* [PROBLEM TO WORK ON]: Please output exactly the lines of the material from the first through the line containing "m_ = MB(); m_.box(x, x+.04, y, y+.04, 0, .40);", and nothing more.
☆ ☆ ☆ ☆
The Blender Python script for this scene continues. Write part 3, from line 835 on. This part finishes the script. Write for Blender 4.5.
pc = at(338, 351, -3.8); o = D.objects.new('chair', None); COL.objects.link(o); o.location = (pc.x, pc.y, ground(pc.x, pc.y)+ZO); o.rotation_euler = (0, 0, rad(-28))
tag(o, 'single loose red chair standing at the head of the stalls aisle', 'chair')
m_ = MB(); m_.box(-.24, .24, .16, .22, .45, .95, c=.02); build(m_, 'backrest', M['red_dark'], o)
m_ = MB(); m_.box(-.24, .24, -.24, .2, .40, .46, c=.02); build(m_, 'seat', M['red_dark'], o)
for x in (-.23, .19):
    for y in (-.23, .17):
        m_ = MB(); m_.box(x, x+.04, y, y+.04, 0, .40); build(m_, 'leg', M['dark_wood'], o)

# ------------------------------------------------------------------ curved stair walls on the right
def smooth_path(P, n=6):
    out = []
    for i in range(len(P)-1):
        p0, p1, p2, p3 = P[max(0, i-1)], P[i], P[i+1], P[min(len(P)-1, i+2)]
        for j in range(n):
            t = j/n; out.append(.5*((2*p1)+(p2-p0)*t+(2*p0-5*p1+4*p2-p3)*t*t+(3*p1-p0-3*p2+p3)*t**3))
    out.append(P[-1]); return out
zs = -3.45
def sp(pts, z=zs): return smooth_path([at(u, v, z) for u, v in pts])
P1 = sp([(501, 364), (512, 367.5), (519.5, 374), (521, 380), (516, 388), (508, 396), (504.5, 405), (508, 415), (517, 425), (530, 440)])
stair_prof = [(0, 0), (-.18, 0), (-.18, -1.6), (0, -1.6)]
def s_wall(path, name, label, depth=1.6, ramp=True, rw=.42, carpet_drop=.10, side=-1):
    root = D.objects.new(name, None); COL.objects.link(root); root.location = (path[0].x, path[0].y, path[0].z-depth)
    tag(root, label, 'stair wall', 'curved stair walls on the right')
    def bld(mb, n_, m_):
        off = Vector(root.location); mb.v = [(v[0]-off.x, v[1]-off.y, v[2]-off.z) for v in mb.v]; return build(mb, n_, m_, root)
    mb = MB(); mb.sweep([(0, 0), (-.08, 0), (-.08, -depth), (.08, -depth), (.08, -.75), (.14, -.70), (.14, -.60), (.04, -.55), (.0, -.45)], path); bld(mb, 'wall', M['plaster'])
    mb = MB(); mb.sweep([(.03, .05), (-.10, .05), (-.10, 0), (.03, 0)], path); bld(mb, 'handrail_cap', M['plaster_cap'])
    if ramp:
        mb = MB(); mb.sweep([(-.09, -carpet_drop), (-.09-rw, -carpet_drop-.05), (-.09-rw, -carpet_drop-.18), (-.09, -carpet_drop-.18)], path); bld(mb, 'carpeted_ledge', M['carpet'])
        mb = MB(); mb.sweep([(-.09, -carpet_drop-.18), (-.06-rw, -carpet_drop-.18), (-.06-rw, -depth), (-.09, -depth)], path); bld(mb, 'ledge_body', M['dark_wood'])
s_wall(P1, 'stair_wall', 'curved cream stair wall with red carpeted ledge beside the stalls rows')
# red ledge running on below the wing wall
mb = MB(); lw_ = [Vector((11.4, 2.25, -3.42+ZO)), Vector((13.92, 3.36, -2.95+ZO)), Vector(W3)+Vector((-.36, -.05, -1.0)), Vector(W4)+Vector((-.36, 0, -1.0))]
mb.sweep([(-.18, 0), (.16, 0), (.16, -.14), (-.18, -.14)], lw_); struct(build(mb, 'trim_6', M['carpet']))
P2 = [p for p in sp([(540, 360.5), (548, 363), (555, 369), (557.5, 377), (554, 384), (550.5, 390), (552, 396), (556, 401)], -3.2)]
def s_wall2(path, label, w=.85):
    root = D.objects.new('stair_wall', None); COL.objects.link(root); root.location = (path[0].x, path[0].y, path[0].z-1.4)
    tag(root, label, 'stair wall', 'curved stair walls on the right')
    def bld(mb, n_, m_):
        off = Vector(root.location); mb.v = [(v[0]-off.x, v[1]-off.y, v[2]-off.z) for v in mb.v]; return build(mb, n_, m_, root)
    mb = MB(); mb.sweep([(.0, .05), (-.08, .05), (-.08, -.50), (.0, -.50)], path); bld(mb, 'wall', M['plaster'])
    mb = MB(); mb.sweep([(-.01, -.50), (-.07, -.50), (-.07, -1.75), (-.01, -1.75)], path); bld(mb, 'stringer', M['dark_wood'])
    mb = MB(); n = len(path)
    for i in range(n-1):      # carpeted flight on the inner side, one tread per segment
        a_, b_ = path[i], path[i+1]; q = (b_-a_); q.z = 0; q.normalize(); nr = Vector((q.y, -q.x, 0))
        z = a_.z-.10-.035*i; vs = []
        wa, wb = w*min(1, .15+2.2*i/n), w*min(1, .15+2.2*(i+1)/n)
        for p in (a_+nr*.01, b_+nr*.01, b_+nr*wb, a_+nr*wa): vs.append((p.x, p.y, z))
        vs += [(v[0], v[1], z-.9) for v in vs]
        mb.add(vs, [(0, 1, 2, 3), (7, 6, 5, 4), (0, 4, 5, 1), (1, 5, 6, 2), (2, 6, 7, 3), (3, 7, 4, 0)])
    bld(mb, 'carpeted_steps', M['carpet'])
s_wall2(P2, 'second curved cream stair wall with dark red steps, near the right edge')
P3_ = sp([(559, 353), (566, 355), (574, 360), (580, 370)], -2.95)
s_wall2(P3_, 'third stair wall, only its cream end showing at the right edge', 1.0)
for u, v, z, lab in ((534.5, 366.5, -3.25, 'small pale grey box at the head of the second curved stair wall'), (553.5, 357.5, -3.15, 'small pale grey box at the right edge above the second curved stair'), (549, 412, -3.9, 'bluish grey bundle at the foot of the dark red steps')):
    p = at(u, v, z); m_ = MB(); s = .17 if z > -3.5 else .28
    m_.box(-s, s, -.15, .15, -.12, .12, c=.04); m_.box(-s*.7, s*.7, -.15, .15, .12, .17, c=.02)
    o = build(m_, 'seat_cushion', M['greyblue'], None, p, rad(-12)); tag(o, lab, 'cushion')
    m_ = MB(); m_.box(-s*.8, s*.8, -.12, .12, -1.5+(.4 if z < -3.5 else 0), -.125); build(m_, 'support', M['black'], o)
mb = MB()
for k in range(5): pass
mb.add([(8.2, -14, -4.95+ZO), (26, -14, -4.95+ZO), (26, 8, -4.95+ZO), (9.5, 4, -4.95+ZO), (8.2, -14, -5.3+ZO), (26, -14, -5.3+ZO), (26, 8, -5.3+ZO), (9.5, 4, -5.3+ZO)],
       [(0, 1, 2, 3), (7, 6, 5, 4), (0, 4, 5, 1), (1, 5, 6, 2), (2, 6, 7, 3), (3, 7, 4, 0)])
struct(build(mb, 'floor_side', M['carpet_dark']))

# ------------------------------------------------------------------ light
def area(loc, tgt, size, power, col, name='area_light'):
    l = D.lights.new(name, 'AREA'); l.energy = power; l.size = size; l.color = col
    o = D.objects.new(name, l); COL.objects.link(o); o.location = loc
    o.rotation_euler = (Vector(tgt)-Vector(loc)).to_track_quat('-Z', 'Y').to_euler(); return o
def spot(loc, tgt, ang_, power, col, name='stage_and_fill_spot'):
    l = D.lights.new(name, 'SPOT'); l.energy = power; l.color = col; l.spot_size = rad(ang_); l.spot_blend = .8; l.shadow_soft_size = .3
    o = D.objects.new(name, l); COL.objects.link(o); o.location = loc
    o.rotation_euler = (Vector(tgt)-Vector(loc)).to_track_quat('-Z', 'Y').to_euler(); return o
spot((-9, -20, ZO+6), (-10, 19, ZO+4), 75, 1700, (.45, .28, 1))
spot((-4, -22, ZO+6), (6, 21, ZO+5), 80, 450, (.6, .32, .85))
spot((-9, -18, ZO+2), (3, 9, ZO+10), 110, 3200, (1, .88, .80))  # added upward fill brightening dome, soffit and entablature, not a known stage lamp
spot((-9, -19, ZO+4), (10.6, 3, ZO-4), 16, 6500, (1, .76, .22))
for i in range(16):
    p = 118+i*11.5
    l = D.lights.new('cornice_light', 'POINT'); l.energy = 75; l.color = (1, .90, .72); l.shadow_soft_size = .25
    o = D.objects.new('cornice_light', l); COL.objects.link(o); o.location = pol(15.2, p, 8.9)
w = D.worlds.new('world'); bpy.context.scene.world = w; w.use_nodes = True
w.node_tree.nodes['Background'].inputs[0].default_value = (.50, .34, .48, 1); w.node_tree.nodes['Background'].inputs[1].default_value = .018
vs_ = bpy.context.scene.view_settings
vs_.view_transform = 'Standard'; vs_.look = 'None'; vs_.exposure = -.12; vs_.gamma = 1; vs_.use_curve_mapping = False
☆ ☆ ☆ ☆
* [PROBLEM SOLUTION]:
The Blender Python script for this scene continues. Write part 3, from line 835 on. This part finishes the script. Write for Blender 4.5.
pc = at(338, 351, -3.8); o = D.objects.new('chair', None); COL.objects.link(o); o.location = (pc.x, pc.y, ground(pc.x, pc.y)+ZO); o.rotation_euler = (0, 0, rad(-28))
tag(o, 'single loose red chair standing at the head of the stalls aisle', 'chair')
m_ = MB(); m_.box(-.24, .24, .16, .22, .45, .95, c=.02); build(m_, 'backrest', M['red_dark'], o)
m_ = MB(); m_.box(-.24, .24, -.24, .2, .40, .46, c=.02); build(m_, 'seat', M['red_dark'], o)
for x in (-.23, .19):
    for y in (-.23, .17):
        m_ = MB(); m_.box(x, x+.04, y, y+.04, 0, .40); build(m_, 'leg', M['dark_wood'], o)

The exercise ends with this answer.